Know why a standard is there, know when it is applicable, and then decide if it makes sense based on your context.

Working Example

The best example of this is the Access Token vs. ID token debate for oAuth and OIDC. The oAuth spec says very clearly:

ID tokens should never be sent to an API.

https://oauth.net/id-tokens-vs-access-tokens/

So here the best practice is to use Access Tokens to access an API.

Cool. Got it.

But Access tokens don’t have user identity, and it’s much easier to just send the ID token with the user identity, and so many people do. But of course, you have the chorus of people who will tell you that access tokens are “following the spec” and ID tokens will introduce issues — and those same people won’t be able to articulate their point any further, other than some arcane specifications or edge cases that don’t apply to you.

Now there’s a lot of developers out there who are trying to do the right thing, but are confused, they can’t see any reason why an access token would be preferred over an ID token?
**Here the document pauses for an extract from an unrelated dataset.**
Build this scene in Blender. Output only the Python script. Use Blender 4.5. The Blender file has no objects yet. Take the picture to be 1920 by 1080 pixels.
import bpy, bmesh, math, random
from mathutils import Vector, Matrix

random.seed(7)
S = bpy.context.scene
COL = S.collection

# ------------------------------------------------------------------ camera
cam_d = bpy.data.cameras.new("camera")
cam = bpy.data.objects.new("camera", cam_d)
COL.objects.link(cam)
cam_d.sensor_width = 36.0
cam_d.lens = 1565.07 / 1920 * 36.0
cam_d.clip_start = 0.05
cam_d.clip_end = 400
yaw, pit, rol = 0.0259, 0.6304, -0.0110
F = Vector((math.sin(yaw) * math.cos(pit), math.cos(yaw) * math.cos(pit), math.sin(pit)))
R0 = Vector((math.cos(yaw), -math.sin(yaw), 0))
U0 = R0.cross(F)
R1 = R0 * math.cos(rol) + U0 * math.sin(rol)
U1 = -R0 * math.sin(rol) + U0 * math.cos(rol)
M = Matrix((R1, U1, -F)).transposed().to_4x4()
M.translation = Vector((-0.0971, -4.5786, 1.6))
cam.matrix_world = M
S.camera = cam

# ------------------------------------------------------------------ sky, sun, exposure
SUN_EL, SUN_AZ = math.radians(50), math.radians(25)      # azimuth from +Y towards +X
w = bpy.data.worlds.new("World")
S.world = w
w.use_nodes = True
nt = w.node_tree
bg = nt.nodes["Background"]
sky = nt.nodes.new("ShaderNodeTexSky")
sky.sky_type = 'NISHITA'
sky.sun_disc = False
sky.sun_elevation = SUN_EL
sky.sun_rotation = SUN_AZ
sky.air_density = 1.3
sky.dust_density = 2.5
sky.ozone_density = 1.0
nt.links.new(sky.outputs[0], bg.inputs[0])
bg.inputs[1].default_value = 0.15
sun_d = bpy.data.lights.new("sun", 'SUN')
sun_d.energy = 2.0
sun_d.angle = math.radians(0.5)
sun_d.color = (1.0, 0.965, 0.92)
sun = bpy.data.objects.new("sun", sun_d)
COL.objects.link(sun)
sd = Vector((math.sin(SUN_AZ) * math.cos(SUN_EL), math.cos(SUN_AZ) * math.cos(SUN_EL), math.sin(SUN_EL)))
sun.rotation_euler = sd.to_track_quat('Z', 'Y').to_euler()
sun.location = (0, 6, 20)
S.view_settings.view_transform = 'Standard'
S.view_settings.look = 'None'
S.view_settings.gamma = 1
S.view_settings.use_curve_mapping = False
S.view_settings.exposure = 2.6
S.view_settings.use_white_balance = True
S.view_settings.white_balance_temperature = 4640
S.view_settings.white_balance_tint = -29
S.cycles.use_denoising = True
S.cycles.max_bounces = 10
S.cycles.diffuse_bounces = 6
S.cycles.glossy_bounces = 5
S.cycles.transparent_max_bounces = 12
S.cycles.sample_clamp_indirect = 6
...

See here, here, here and here …. and here and here and here… and here.

Then there are people who go to projects like Kubernetes and oauth2-proxy and ask them “hey why do you use ID tokens instead of access tokens when the spec says otherwise” … and the standard answer back is “Defacto standards vs standards written“. Defacto standards are what people build applications with, standards written are what people build powerpoint slides for — pick the right standard for your use-case.

So let’s understand why the best practice is there — but before that we need to understand what is the objective of OAuth:

The OAuth 2.0 authorization framework enables a third-party application to obtain limited access to an HTTP service, …

https://datatracker.ietf.org/doc/html/rfc6749

Ah, so here we understand OAuth is for interaction between 3rd-parties, but I’m building my own application for my own users. 90% of people are building first-party apps that in theory don’t need a protocol whose stated objective is 3rd-party delegation with limited access.

So really if we’re building a first-party application where the “resource server” and the “client application” are the same thing, we don’t need to follow a spec of something that has a different objective than us. Of course if they were different, there would be a case for access tokens, but not in our context. We need to dive deeper.

What is the difference between an Access Token and ID Token?

  • The Access Token has a Scopes, but not Identity information
  • The ID token has Identity information but not scopes.

And if we don’t need scopes, because in a first-party scenario, users will have complete access to all of their data anyway.

But we need identity, because when a requests hits an API we need to understand which user this belongs to. It’s much easier to use ID Tokens than it is to use Access Tokens to get those …. so……

We’ll just use ID Tokens. It make sense, it’s generally cheaper and easier to implement, and as far as we can tell introduces no security risk.

And maybe this decision isn’t correct, that I missed out something critical. But if there were something so critical, it would be better articulated in the reasons for using access tokens. Good architects must be bold enough to take risk, but still remain humble enough to accept that they are wrong. A lot of us suffer for analysis paralysis because we’re afraid to give advice that breaks the ‘norms’ — it’s much safer just recommending best practice.

And like I said, all architects can recommend best practice.

But the good ones know when not too.